How Not to Sell Your Drill

Your pitch might explain how your drill is different, the different results it produces and why you chose to design your drill the way you did. But it won’t be enough to sell your drill.

How Your Drill Is Different

Your drill might be faster than your competitor’s drill. It might be smaller and lighter. It might have more power. It might last longer than any other drill on the market. It might work in climates where other drills fail. Your drill might use less power, and it might be easier to operate.

Your drill might be a one-of-a-kind marvel of modern engineering and design.

How Your Drill Produces Different Results

Your drill might produce more holes of different sizes than any other drill. It might produce holes that are so finely crafted that the holes from other drills simply cannot compare. And maybe the drill you sell can punch holes through substances that other drills just can’t penetrate.
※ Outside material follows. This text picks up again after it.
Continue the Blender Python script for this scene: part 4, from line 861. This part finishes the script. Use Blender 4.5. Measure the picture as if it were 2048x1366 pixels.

Your drill might produce dramatically different holes.

Why You Make the Best Drill Ever

The owner of your company may have struggled with other drills and decided to build a better one to help other people make better holes. His father may have been a carpenter, and he may have always dreamed of easing his father’s burden at work. It may be your company’s mission to elevate the craft of woodworking by creating the finest tools on Earth.

The reason you make such a fine drill might speak to the highest values. But none of this is enough to sell your fabulous drill.

Why Does Your Client Need Holes

Your drill has no value unless someone needs holes. In your case, your drill has no value unless someone needs holes of the highest quality. None of the features, benefits, or values above matter otherwise.

Your first job is to find someone who really needs holes, or to teach someone why one of their greatest strategic needs is holes.